Information Architecture + Service Design + Web 2.0 = crazy delicious!

So, here’s what’s been rattling around my head for a while.

If I identify with any one specific field, it is information architecture. The IA Summit continues to be my favorite conference, the IA mailing lists continue to be my favorite discussion places, and conversations with other IAs continue to be my favorite mental gymnastics.

My passion for information architecture has lead to my seat on the board of the IA Institute, my organizing of events like the workshop with MAYA last December, a forthcoming Big Event in October (details to come), mentoring up-and-coming IAs, and the closing plenary at the IA Summit this year.

One of my current points of “voice advocacy” (as GK put it) is the application of information architecture practices and principles to domains other than the Web. Complex information environments are all around us, and all can benefit from thoughtful information architecture.

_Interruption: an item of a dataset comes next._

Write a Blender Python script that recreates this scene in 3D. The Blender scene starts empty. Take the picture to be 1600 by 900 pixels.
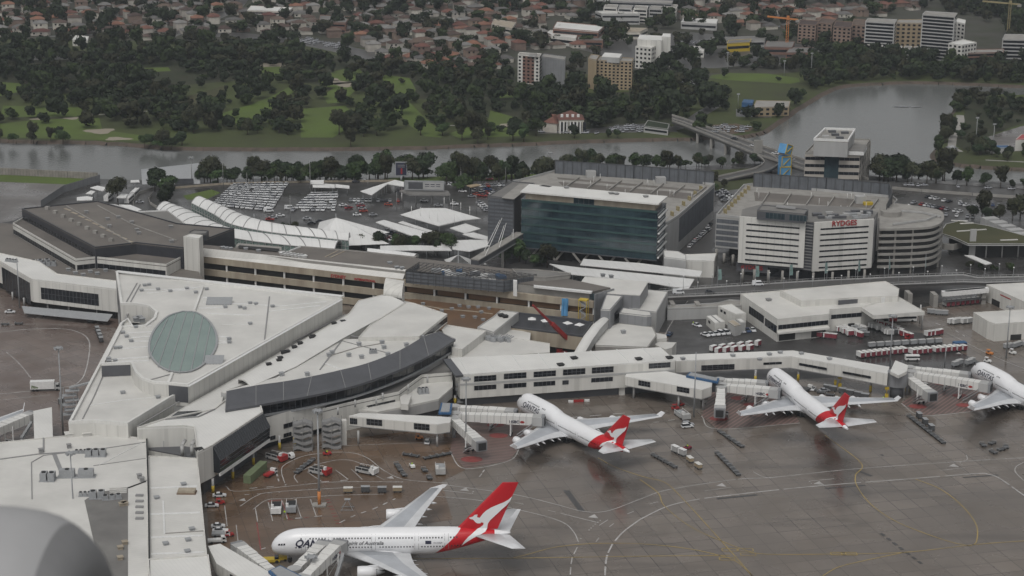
import bpy,bmesh,math,random
import numpy as np
from math import radians,sin,cos,pi,sqrt,atan2,tan
from mathutils import Vector,Matrix
random.seed(7)
S=bpy.context.scene
COL=S.collection
# ---------------------------------------------------------------- camera
FPX,TH,RO,CAMZ=3067.8,radians(15.943),radians(0.5356),243.9
right=Vector((1,0,0));fwd=Vector((0,cos(TH),-sin(TH)));up0=Vector((0,sin(TH),cos(TH)))
RC=right*cos(RO)+up0*sin(RO);UC=up0*cos(RO)-right*sin(RO)
cam=bpy.data.cameras.new("camera");camo=bpy.data.objects.new("camera",cam);COL.objects.link(camo)
camo.matrix_world=Matrix(((RC.x,UC.x,-fwd.x,0),(RC.y,UC.y,-fwd.y,0),(RC.z,UC.z,-fwd.z,CAMZ),(0,0,0,1)))
cam.lens=36.0*FPX/1600;cam.sensor_width=36;cam.clip_start=.5;cam.clip_end=20000
cam.dof.use_dof=True;cam.dof.focus_distance=750;cam.dof.aperture_fstop=2.0
S.camera=camo
# ---------------------------------------------------------------- world, sun, exposure
SUN_EL,SUN_AZ=radians(58),radians(200)
w=bpy.data.worlds.new("World");S.world=w;w.use_nodes=True
nt=w.node_tree;nt.nodes.clear()
wo=nt.nodes.new('ShaderNodeOutputWorld');bg=nt.nodes.new('ShaderNodeBackground')
sky=nt.nodes.new('ShaderNodeTexSky');sky.sky_type='NISHITA';sky.sun_disc=False
sky.sun_elevation=SUN_EL;sky.sun_rotation=SUN_AZ;sky.air_density=1.0;sky.dust_density=4.0;sky.altitude=100
hs=nt.nodes.new('ShaderNodeHueSaturation');hs.inputs['Saturation'].default_value=0.05;hs.inputs['Value'].default_value=1
nt.links.new(sky.outputs[0],hs.inputs['Color']);nt.links.new(hs.outputs[0],bg.inputs[0]);nt.links.new(bg.outputs[0],wo.inputs[0])
bg.inputs[1].default_value=0.115
sl=bpy.data.lights.new("sun",'SUN');sl.energy=0.8;sl.angle=radians(25);sl.color=(1,.95,.88)
so=bpy.data.objects.new("sun",sl);COL.objects.link(so)
sd=Vector((sin(SUN_AZ)*cos(SUN_EL),cos(SUN_AZ)*cos(SUN_EL),sin(SUN_EL)))
so.rotation_euler=sd.to_track_quat('Z','Y').to_euler()
S.view_settings.view_transform='Standard';S.view_settings.look='None'
S.view_settings.exposure=0.0;S.view_settings.gamma=1;S.view_settings.use_curve_mapping=False
S.cycles.max_bounces=5;S.cycles.volume_bounces=0;S.cycles.diffuse_bounces=2;S.cycles.glossy_bounces=2
S.cycles.transparent_max_bounces=6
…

Another point of current passion is service design. The more deep research I do, the more it becomes clearer that to best serve users, you have to look beyond specific artifacts or domains, and to all the interactions (“touchpoints”) people have in an experience. I’m sitting on BART train as I write this, and believe me, BART could stand to have some explicit service design — the signage, the vending machines, the turnstiles, the web site, etc. etc.

Something that strikes me as missing from the bulk of service design dialogue is an appreciation of information architecture. Service design seems to borrow a lot of tools from interaction design (heuristics, personas and scenarios, prototypes), but little from information architecture.

This is why the MAYA case study was so exciting to me — being set in a library, it was painfully evident that information architecture needed to be applied to that physical space and those experiences. I would argue, though, that, say, BART could also benefit — from things as basic as controlled vocabularies of terms to items as complex as better serving tourists encountering the system for the first time.

The other thing that frustrates me about the current discussion in service design is that it favors a strong, top-down, architectural approach. “We are going to study a whole service, and then we are going to design explicit solutions to satisfy that whole experience.” Anyone who’s ever designed anything complex knows that there are inevitable breakpoints — that you can’t design failure out of a complex system.

But what you can do is leverage principles from another emerging field — Web 2.0. (Now, I know it might seem counterintuitive to talk about Web 2.0 in a non-Web context, and this is why I’ve always hated that term. But we’re stuck with it for now.) Look at the defining attributes that Brandon identified: user contributed value; long tail; network effect; decentralization; co-creation; remixability; emergent systems.

I think there are real opportunities for service design to embrace these bottom-up approaches. I encourage designers to fight their desire to *control* the experience and instead find opportunities for the actions of the users of the service to contribute value — to figure out what the “architecture of participation” means in the service world. This could definitely include the use of the web to augment an experience service. But I’m sure creative folks can identify solely “real world” activities (one that comes to mind, with the approach of the IA Summit, are Birds of a Feather sessions planned on-site.)

Retail strikes me as a huge opportunity here. At bookstores, for example, Instead of store-planned book discussions, author readings, and the like, to give tools to the people that pass through the space to create their own events. Sure, it will feel a bit chaotic, but man, would you have remarkable customer loyalty.

And then, an open question for me: how do you apply bottom-up approaches to mass transit systems like BART?